A MEASURE imposing the death penalty against recruiters of Filipino drug couriers has been filed at the House of Representatives.
House Bill 5874, filed by the chairman of the Committee on Dangerous Drugs, Liberal Party Rep. Vicente F. Belmonte Jr. of Lone District of Iligan City, seeks to amend Section 5 of Republic Act 9165, or the Comprehensive Dangerous Drugs Act of 1992, which pertains to the sale, trading, administration, dispensation, delivery, distribution and transportation of dangerous drugs and controlled precursors and essential chemicals.
The bill defines a recruiter as person who is using his or her influence, power or position in canvassing, enlisting, contracting, transporting, utilizing, hiring persons to be a drug courier.
In filing the bill, Belmonte said that despite the continuing campaign of law-enforcement agencies against the illicit trade, drug syndicates have become fearless and resourceful in plying their nefarious trade utilizing drug couriers.
“Some drug couriers who were apprehended here and abroad told police authorities that fellow Filipinos recruited them for employment abroad but were later on duped into transporting illegal drugs,” Belmonte said.

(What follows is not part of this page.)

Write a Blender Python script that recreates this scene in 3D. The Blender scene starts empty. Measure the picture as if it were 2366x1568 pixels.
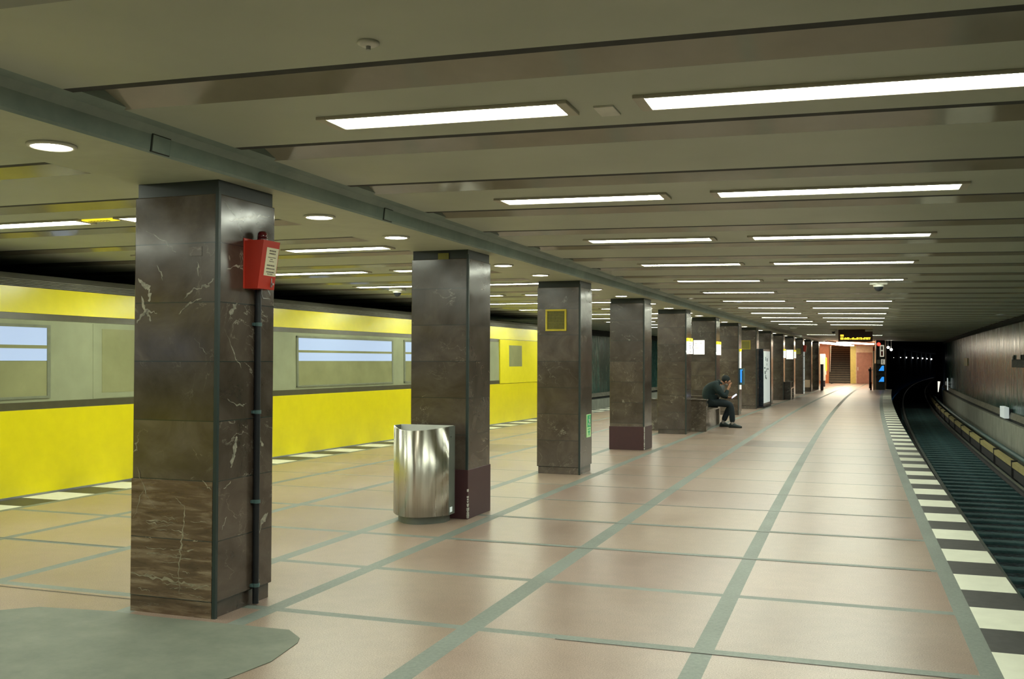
import bpy, bmesh, math, random
from mathutils import Vector, Matrix
random.seed(7)
PI = math.pi
SC = bpy.context.scene
COL = SC.collection

# ------------------------------------------------------------------ camera
YAW, PITCH, ROLL, FPX, HC = 0.328469, 0.0206777, 0.00384175, 2280.0, 1.62086
def cam_axes():
    cy, sy = math.cos(YAW), math.sin(YAW)
    w = Vector((-sy*math.cos(PITCH), cy*math.cos(PITCH), math.sin(PITCH)))
    r = Vector((cy, sy, 0)); u = r.cross(w)
    r2 = r*math.cos(ROLL) + u*math.sin(ROLL); u2 = -r*math.sin(ROLL) + u*math.cos(ROLL)
    return r2, u2, w
cd = bpy.data.cameras.new('camera'); co = bpy.data.objects.new('camera', cd); COL.objects.link(co)
r_, u_, w_ = cam_axes()
M = Matrix((r_, u_, -w_)).transposed().to_4x4(); M.translation = (0, 0, HC)
co.matrix_world = M
cd.sensor_width = 36; cd.lens = FPX/2366*36; cd.clip_end = 600
SC.camera = co

# ------------------------------------------------------------------ station plan (metres)
K_, S1 = 0.000962342, -9.21755
X0, Y0, SP, CW, CD = -3.83862, 5.198928, 4.122925, 0.641919, 0.625325
def arc(s):
    th = K_*(s-S1); return (1-math.cos(th))/K_, S1+math.sin(th)/K_, th
def col_corner(k):                                   # near right corner of column k, and its heading
    x, y, th = arc(Y0+k*SP); return x+math.cos(th)*X0, y-math.sin(th)*X0, th
def XC(y):
    th = K_*(y-S1); return (1-math.cos(th))/K_ + math.cos(th)*X0
def XE(y):
    t = max(0.0, y-6); return 1.115 + 0.000415*t*t
def XL(y):
    if y < 7: return -9.12
    if y < 13: return -9.12 + 0.058/12*(y-7)**2
    return -9.12 + 0.058*3 + 0.058*(y-13)
def dE(y): return XE(y)-1.115
def dC(y): return XC(y)-XC(5.2)
def dL(y): return XL(y)+9.12
def WX(u, y):                                        # plan warp: lateral position u follows the curved platform
    if u >= -0.83: return u+dE(y)
    if u >= -3.5: t = (u+3.5)/2.67; return u+dC(y)*(1-t)+dE(y)*t
    if u >= -4.4: return u+dC(y)
    t = min(1, (u+9.12)/4.72); return u+dL(y)*(1-t)+dC(y)*t
PITCHB = 1.3662
def beam_y(k): return 4.14+PITCHB*k
def ZR(x): return 2.90-0.0147*max(0, x+3.5)

# ------------------------------------------------------------------ materials
MATS = {}
class NT:
    def __init__(s, name):
        s.m = bpy.data.materials.new(name); s.m.use_nodes = True; s.t = s.m.node_tree; s.n = s.t.nodes; s.l = s.t.links
        s.b = s.n['Principled BSDF']; MATS[name] = s.m
    def node(s, typ, **kw):
        n = s.n.new(typ)
        for k, v in kw.items():
            if k in n.inputs.keys() if isinstance(k, str) else False: s.set(n.inputs[k], v)
            else: setattr(n, k, v)
        return n
    def set(s, inp, v):
        if hasattr(v, 'links') or isinstance(v, bpy.types.NodeSocket): s.l.new(v, inp)
        else: inp.default_value = v
    def math(s, op, a, b=None, c=None):
        n = s.n.new('ShaderNodeMath'); n.operation = op
        s.set(n.inputs[0], a)
        if b is not None: s.set(n.inputs[1], b)
        if c is not None: s.set(n.inputs[2], c)
        return n.outputs[0]
    def vmath(s, op, a, b=None):
        n = s.n.new('ShaderNodeVectorMath'); n.operation = op
        s.set(n.inputs[0], a)
        if b is not None: s.set(n.inputs[1], b)
        return n.outputs[0]
    def noise(s, vec, scale=5, detail=4, rough=.55, dist=0.0):
        n = s.n.new('ShaderNodeTexNoise'); s.l.new(vec, n.inputs['Vector'])
        n.inputs['Scale'].default_value = scale; n.inputs['Detail'].default_value = detail
        n.inputs['Roughness'].default_value = rough; n.inputs['Distortion'].default_value = dist
        return n.outputs['Fac']
    def ramp(s, fac, stops, mode='LINEAR'):
        n = s.n.new('ShaderNodeValToRGB'); s.set(n.inputs['Fac'], fac); e = n.color_ramp.elements
        n.color_ramp.interpolation = mode
        while len(e) < len(stops): e.new(0.5)
        for el, (p, c) in zip(e, stops):
            el.position = p
            el.color = (c, c, c, 1) if isinstance(c, (int, float)) else (*c, 1)
        return n.outputs['Color']
    def mix(s, fac, a, b, blend='MIX'):
        n = s.n.new('ShaderNodeMix'); n.data_type = 'RGBA'; n.blend_type = blend
        s.set(n.inputs[0], fac)
        for i, v in ((6, a), (7, b)):
            if isinstance(v, tuple): v = (*v[:3], 1)
            s.set(n.inputs[i], v)
        return n.outputs[2]
    def coord(s, which='Object'):
        return s.n.new('ShaderNodeTexCoord').outputs[which]
    def sep(s, v):
        n = s.n.new('ShaderNodeSeparateXYZ'); s.l.new(v, n.inputs[0]); return n.outputs
    def comb(s, x, y, z):
        n = s.n.new('ShaderNodeCombineXYZ')
        for i, v in enumerate((x, y, z)): s.set(n.inputs[i], v)
        return n.outputs[0]
    def bump(s, h, strength=.2, dist=.01):
        n = s.n.new('ShaderNodeBump'); n.inputs['Strength'].default_value = strength; n.inputs['Distance'].default_value = dist
        s.l.new(h, n.inputs['Height']); s.l.new(n.outputs[0], s.b.inputs['Normal'])
    def out(s, color=None, rough=None, metal=None, spec=None):
        if color is not None: s.set(s.b.inputs['Base Color'], (*color, 1) if isinstance(color, tuple) else color)
        if rough is not None: s.set(s.b.inputs['Roughness'], rough)
        if metal is not None: s.b.inputs['Metallic'].default_value = metal
        if spec is not None: s.b.inputs['Specular IOR Level'].default_value = spec
        return s.m

def plain(name, c, rough=.5, metal=0, spec=.5, var=.12, scale=6):
    t = NT(name); f = t.noise(t.coord(), scale, 5)
    a = tuple(max(0, x*(1-var)) for x in c); b = tuple(min(1, x*(1+var)) for x in c)
    return t.out(t.ramp(f, [(.3, a), (.7, b)]), rough, metal, spec)
def emit(name, c, strength, base=None):
    t = NT(name); t.out(base or c, .4)
    t.b.inputs['Emission Color'].default_value = (*c, 1); t.b.inputs['Emission Strength'].default_value = strength
    return t.m

def marble(name, dark, mid, light, slab=.375, z0=.10, vein=.8, veinw=.012, joint=True, streak=False, rough=.2):
    t = NT(name); v = t.coord(); x, y, z = t.sep(v)
    rnd = t.n.new('ShaderNodeObjectInfo').outputs['Random']
    nrm = t.sep(t.n.new('ShaderNodeTexCoord').outputs['Normal'])
    sl = t.math('FLOOR', t.math('DIVIDE', t.math('SUBTRACT', z, z0), slab))
    face = t.math('ADD', t.math('MULTIPLY', nrm[0], 4.7), t.math('MULTIPLY', nrm[1], 9.1))
    off = t.math('ADD', t.math('ADD', t.math('MULTIPLY', sl, 3.17), t.math('MULTIPLY', rnd, 61.0)), face)
    p = t.vmath('ADD', v, t.comb(off, t.math('MULTIPLY', off, 1.7), t.math('MULTIPLY', off, .63)))
    if streak: p = t.vmath('MULTIPLY', p, (1.2, 1.2, 9.0))
    n1 = t.noise(p, 2.6, 9, .62, .6)
    c = t.ramp(n1, [(.28, dark), (.5, mid), (.72, light)])
    wn = t.n.new('ShaderNodeTexWhiteNoise'); wn.noise_dimensions = '1D'; t.l.new(off, wn.inputs['W'])
    c = t.mix(1.0, c, t.ramp(wn.outputs['Value'], [(0, .78), (1, 1.18)]), 'MULTIPLY')
    rz = t.math('ABSOLUTE', t.math('SUBTRACT', t.noise(p, 1.5 if not streak else .9, 6, .6, 1.6), .5))
    msk = t.ramp(t.noise(p, 1.9, 3), [(.56, 0.0), (.66, 1.0)])
    vn = t.math('MULTIPLY', t.ramp(rz, [(0, 1.0), (veinw, .0)]), msk)
    blot = t.math('MULTIPLY', t.ramp(t.noise(p, 4.2, 5, .6, 1.0), [(.70, 0.0), (.735, 1.0)]), t.ramp(t.noise(p, 1.1, 2), [(.5, 0.0), (.6, 1.0)]))
    fine = t.math('MULTIPLY', t.ramp(t.math('ABSOLUTE', t.math('SUBTRACT', t.noise(p, 3.3, 5, .55, .8), .5)), [(0, .4), (.006, 0.0)]), t.ramp(t.noise(p, 1.3, 2), [(.52, 0.0), (.62, 1.0)]))
    vv = t.math('MULTIPLY', t.math('MAXIMUM', t.math('MAXIMUM', vn, blot), fine), vein)
    c = t.mix(vv, c, (.50, .47, .38))
    if joint:
        fr = t.math('FRACT', t.math('DIVIDE', t.math('SUBTRACT', z, z0), slab))
        j = t.math('LESS_THAN', fr, .018)
        c = t.mix(t.math('MULTIPLY', j, .85), c, (.02, .028, .026))
    rr = t.ramp(t.noise(p, 5, 4), [(.3, rough*.8), (.8, rough*1.5)])
    t.out(c, rr, 0, .8); return t.m

marble('marble', (.036, .025, .018), (.074, .055, .042), (.112, .090, .072), vein=.6, veinw=.008, rough=.16)
marble('marble_brown', (.060, .034, .016), (.135, .080, .042), (.34, .26, .17), slab=.375, z0=.10, vein=.5, veinw=.006, streak=True, rough=.3)
marble('bench_marble', (.035, .026, .018), (.085, .066, .048), (.16, .135, .105), slab=9, z0=-4, joint=False, vein=.9, veinw=.03)
plain('vein_stone', (.27, .255, .205), .18, 0, .8, .55, 30)
plain('vein_brown', (.30, .26, .18), .4, var=.35, scale=25)
plain('column_strip', (.020, .035, .034), .35)
plain('cap_dark', (.018, .026, .027), .35)
plain('maroon_paint', (.055, .020, .024), .42, var=.06)
plain('white_chip', (.6, .6, .55), .7)
# terracotta terrazzo panels with per-tile tint
t = NT('terrazzo'); v = t.coord()
att = t.n.new('ShaderNodeAttribute'); att.attribute_name = 'tint'
sp = t.noise(v, 130, 2, .6); st = t.noise(v, .9, 5, .6); s2 = t.noise(v, 7, 6, .65)
c = t.ramp(sp, [(.32, (.220, .150, .110)), (.5, (.330, .240, .187)), (.68, (.435, .345, .287))])
c = t.mix(1.0, c, t.ramp(st, [(.3, (.84, .80, .78)), (.7, (1.08, 1.1, 1.1))]), 'MULTIPLY')
c = t.mix(1.0, c, t.ramp(s2, [(.3, .9), (.7, 1.06)]), 'MULTIPLY')
c = t.mix(1.0, c, att.outputs['Color'], 'MULTIPLY')
t.out(c, t.ramp(st, [(.3, .28), (.7, .34)]), 0, .9)
t = NT('joint_asphalt'); v = t.coord(); c = t.ramp(t.noise(v, 40, 6, .7), [(.3, (.135, .165, .145)), (.7, (.225, .25, .22))])
t.out(t.mix(1.0, c, t.ramp(t.noise(v, 1.2, 4), [(.3, .85), (.7, 1.12)]), 'MULTIPLY'), .5)
t = NT('asphalt_patch'); v = t.coord(); c = t.ramp(t.noise(v, 3, 8, .7), [(.3, (.13, .15, .12)), (.7, (.205, .22, .175))])
t.out(c, .62); t.bump(t.noise(v, 60, 4), .15, .004)
plain('stripe_white', (.74, .75, .62), .5, var=.05)
plain('stripe_black', (.045, .045, .042), .5, var=.25, scale=14)
plain('joint_line', (.05, .045, .04), .7)
plain('kerb_concrete', (.14, .15, .14), .8)
t = NT('ceiling_paint'); v = t.coord(); c = t.ramp(t.noise(v, 1.1, 5), [(.3, (.40, .435, .345)), (.7, (.46, .495, .395))]); t.out(c, .55)
t = NT('ceiling_gloss'); v = t.coord(); c = t.ramp(t.noise(v, 2, 6), [(.3, (.25, .235, .17)), (.7, (.31, .295, .22))])
t.out(c, .10, 0, .8); t.bump(t.noise(t.vmath('MULTIPLY', v, (1.5, 1, 6)), 3, 4), .06, .01)
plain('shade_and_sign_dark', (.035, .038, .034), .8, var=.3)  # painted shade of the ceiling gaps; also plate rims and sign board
plain('ceiling_dark', (.06, .062, .055), .8)
t = NT('girder_paint'); v = t.coord(); c = t.ramp(t.noise(v, 2.3, 7, .65), [(.3, (.17, .235, .205)), (.7, (.27, .335, .29))]); t.out(c, .5)
plain('girder_soffit', (.44, .47, .365), .55, var=.06)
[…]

He said that of the 1,288 Filipinos who were arrested for drug-related offenses, 41 are facing the death penalty.
Filipinos who are in death row include 18 in Malaysia, 21 in China, one in Saudi Arabia and one in Indonesia—Mary Jane Veloso—who was given a temporary reprieve by Indonesian President Joko Widodo, Belmonte said.
Veloso was arrested in 2010 in Indonesia upon her arrival from Malaysia for transporting 2.6 kilograms of heroin concealed in her luggage.
In addition, Belmonte said a Nigerian syndicate based in Malaysia is behind the recruitment of Filipinas as drug couriers to China.
“In one incident, a Filipina was even arrested carrying nine capsules of heroin in her privates, 48 capsules in her rectum and 11 capsules in her intestine,” Belmonte said.